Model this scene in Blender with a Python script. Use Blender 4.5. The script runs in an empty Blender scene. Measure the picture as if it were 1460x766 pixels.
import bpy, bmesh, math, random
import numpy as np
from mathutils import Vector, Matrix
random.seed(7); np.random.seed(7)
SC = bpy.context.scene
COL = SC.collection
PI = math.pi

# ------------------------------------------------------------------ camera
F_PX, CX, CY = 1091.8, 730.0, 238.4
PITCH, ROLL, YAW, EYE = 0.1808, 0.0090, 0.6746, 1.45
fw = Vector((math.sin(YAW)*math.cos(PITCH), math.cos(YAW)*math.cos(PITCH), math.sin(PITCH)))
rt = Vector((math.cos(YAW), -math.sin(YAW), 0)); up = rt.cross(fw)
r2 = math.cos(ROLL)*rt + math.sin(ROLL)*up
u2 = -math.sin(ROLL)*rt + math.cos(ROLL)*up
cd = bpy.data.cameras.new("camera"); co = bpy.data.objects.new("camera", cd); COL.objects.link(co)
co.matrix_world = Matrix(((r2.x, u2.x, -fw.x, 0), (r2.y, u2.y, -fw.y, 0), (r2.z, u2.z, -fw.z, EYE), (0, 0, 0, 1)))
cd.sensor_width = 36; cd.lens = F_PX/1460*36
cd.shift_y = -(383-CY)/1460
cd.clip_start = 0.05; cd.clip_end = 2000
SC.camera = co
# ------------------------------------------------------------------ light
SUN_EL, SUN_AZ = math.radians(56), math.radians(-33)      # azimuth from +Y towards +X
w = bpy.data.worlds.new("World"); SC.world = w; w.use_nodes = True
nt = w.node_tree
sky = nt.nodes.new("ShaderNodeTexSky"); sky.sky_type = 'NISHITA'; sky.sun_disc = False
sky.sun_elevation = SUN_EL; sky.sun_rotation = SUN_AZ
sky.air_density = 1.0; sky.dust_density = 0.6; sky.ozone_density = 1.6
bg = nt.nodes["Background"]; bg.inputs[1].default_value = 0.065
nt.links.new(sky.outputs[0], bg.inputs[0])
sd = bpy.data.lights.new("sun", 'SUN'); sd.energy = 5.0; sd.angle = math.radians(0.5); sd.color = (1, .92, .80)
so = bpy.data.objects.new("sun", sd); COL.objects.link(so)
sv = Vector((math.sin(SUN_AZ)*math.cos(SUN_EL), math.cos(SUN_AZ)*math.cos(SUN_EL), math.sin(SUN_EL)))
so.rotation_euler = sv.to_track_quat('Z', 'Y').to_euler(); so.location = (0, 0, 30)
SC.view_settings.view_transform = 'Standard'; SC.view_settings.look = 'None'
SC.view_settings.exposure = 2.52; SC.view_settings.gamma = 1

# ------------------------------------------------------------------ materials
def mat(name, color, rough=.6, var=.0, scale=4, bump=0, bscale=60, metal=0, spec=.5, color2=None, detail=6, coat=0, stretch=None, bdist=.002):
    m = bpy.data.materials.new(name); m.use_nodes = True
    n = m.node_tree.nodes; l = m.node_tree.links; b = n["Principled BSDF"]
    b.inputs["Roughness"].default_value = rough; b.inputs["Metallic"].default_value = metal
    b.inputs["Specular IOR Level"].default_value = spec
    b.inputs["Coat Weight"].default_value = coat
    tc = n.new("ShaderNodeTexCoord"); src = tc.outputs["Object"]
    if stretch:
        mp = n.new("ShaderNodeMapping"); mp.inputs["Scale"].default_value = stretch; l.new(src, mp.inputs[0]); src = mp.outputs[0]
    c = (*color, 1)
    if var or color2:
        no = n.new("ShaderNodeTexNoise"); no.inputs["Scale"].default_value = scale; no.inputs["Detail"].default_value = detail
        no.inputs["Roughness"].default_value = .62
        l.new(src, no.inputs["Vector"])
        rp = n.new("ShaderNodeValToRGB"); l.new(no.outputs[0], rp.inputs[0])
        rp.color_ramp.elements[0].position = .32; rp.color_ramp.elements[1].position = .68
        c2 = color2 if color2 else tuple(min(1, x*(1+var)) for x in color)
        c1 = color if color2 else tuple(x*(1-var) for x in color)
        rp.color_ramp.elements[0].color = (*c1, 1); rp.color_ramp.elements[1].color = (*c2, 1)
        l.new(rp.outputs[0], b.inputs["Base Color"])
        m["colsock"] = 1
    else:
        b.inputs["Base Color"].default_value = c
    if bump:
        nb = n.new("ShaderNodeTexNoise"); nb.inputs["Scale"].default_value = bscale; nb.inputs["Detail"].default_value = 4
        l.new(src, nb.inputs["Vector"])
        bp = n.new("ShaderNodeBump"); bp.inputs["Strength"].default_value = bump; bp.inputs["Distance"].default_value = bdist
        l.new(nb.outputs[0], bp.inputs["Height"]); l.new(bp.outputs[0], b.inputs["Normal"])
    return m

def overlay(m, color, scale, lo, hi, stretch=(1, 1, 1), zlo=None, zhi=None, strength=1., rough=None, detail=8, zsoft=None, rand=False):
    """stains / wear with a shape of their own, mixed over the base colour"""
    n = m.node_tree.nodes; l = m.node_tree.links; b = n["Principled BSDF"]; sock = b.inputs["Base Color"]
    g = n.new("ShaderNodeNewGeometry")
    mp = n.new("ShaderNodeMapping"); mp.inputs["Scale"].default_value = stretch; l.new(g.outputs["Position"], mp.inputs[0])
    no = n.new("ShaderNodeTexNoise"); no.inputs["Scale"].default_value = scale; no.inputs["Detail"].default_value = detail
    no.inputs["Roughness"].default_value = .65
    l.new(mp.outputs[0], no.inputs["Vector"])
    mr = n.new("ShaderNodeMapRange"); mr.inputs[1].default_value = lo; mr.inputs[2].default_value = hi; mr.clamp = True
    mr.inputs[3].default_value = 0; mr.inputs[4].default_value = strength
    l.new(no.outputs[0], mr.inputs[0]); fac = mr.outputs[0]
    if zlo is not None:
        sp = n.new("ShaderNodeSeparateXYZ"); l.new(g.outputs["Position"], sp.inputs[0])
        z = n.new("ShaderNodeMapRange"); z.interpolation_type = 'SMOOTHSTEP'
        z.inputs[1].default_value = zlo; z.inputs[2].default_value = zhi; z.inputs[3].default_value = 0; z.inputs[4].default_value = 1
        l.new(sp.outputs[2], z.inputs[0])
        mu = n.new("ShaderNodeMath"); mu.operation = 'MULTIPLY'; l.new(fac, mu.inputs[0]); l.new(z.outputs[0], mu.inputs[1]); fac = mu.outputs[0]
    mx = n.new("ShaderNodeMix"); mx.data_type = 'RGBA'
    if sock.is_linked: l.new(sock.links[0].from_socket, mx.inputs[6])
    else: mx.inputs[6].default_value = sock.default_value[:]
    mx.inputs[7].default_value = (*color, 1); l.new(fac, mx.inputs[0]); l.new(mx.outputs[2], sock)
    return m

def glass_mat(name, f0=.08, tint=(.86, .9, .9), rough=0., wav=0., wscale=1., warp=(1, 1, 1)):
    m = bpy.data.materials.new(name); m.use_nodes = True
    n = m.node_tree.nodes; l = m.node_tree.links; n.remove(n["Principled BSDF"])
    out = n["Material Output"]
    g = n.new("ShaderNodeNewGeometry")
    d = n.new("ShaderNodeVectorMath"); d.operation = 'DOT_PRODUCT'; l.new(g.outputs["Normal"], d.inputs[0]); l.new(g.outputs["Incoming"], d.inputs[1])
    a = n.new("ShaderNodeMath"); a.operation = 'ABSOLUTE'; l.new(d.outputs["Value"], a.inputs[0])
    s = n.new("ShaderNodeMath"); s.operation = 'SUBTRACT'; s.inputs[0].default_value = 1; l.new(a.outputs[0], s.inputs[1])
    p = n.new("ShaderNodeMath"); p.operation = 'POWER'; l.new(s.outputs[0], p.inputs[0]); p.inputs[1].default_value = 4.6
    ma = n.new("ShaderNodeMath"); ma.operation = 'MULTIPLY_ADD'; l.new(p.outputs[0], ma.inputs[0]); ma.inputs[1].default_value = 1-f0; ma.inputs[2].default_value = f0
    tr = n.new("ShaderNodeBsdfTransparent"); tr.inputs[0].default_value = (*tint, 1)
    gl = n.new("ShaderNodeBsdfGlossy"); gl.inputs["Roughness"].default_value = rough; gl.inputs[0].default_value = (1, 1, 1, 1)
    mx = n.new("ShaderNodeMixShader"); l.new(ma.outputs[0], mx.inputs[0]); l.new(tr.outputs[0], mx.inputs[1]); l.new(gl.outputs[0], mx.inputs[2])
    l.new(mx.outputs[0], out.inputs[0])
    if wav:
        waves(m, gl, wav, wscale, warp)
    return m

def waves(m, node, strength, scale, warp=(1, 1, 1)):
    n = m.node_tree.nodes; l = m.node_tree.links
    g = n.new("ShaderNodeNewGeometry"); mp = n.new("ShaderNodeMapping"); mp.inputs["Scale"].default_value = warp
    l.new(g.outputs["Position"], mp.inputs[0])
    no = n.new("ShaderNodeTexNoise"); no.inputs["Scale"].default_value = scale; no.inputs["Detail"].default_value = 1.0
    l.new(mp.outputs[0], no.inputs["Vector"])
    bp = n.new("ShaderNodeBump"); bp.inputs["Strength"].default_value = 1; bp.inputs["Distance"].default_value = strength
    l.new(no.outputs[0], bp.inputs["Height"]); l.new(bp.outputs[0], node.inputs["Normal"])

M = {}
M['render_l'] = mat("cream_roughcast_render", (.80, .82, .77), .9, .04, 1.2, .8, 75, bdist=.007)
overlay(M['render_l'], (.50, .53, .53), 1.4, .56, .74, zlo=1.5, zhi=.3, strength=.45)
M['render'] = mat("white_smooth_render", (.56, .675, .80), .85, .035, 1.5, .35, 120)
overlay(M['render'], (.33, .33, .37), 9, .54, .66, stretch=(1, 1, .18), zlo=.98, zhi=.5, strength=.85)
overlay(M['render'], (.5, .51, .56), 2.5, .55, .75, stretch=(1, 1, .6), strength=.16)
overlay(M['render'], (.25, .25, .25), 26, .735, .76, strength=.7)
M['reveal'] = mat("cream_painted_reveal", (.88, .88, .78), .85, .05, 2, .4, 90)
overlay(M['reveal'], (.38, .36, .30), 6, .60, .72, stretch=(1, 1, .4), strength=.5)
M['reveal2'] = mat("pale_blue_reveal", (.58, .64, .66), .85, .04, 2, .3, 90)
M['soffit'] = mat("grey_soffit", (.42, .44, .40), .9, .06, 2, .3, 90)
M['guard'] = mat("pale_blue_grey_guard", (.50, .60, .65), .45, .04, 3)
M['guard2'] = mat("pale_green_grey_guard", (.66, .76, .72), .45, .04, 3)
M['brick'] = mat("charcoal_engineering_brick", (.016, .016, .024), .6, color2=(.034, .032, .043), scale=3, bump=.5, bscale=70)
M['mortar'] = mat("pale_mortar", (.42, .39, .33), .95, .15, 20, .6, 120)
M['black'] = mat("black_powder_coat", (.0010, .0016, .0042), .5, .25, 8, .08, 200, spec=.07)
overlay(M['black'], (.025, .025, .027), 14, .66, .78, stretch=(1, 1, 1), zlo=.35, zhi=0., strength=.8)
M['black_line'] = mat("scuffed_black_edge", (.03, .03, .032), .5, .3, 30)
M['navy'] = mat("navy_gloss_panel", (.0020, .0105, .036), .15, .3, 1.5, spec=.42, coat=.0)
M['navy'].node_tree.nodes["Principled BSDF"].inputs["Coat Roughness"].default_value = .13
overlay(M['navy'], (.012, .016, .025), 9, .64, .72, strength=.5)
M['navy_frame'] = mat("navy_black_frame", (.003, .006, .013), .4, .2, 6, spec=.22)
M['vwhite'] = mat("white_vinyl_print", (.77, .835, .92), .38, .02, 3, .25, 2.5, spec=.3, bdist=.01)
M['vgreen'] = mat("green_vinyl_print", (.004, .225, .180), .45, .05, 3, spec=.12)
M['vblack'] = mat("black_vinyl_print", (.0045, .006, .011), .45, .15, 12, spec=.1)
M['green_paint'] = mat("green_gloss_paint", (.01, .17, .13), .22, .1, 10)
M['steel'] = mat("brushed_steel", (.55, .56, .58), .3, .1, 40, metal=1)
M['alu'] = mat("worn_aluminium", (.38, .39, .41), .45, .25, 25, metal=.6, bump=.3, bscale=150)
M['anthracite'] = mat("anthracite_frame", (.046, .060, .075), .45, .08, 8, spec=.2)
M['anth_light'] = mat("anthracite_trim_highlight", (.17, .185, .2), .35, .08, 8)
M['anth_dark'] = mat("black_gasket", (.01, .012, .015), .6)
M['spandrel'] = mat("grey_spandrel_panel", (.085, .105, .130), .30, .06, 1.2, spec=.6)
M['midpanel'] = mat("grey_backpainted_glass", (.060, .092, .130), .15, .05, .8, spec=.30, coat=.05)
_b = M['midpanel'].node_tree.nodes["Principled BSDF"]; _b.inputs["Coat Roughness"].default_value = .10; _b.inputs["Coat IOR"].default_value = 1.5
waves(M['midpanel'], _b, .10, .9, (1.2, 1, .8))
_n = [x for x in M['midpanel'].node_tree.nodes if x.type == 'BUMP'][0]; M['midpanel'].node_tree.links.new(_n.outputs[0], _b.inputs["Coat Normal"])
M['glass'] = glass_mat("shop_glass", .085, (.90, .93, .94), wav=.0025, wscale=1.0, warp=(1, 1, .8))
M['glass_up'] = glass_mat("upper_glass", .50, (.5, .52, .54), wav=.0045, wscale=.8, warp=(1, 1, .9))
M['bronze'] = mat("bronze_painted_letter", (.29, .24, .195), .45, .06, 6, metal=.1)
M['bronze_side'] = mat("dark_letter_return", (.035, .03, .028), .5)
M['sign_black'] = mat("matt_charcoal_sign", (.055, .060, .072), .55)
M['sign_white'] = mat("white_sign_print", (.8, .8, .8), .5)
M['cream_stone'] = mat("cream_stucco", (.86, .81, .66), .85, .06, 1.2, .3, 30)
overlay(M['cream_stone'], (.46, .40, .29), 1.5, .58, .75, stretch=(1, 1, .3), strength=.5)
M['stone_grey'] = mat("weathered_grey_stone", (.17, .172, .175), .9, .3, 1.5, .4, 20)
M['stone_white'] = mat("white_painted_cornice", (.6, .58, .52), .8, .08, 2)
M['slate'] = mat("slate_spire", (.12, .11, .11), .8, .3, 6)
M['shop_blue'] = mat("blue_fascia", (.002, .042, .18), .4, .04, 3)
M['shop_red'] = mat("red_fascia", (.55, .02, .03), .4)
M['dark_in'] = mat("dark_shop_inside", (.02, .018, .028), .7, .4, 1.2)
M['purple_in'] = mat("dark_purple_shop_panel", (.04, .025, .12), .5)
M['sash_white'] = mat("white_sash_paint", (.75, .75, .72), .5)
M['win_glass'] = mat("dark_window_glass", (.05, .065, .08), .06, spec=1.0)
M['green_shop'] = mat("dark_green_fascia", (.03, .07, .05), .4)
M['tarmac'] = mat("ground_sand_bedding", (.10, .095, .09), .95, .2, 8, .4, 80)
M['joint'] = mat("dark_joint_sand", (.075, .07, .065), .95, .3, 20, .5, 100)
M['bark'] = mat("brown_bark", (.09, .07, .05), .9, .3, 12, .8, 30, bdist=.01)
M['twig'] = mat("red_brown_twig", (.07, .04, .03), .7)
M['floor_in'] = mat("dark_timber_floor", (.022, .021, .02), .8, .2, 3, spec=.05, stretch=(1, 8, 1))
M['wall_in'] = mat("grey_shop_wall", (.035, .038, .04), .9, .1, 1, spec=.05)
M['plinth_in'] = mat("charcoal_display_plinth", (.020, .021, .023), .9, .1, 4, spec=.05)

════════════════

Exercise objective:
Your output must be the lines of the material above, from the first through the line that contains "PI = math.pi", copied exactly. Include both endpoints and nothing else.

Response to this task:
Model this scene in Blender with a Python script. Use Blender 4.5. The script runs in an empty Blender scene. Measure the picture as if it were 1460x766 pixels.
import bpy, bmesh, math, random
import numpy as np
from mathutils import Vector, Matrix
random.seed(7); np.random.seed(7)
SC = bpy.context.scene
COL = SC.collection
PI = math.pi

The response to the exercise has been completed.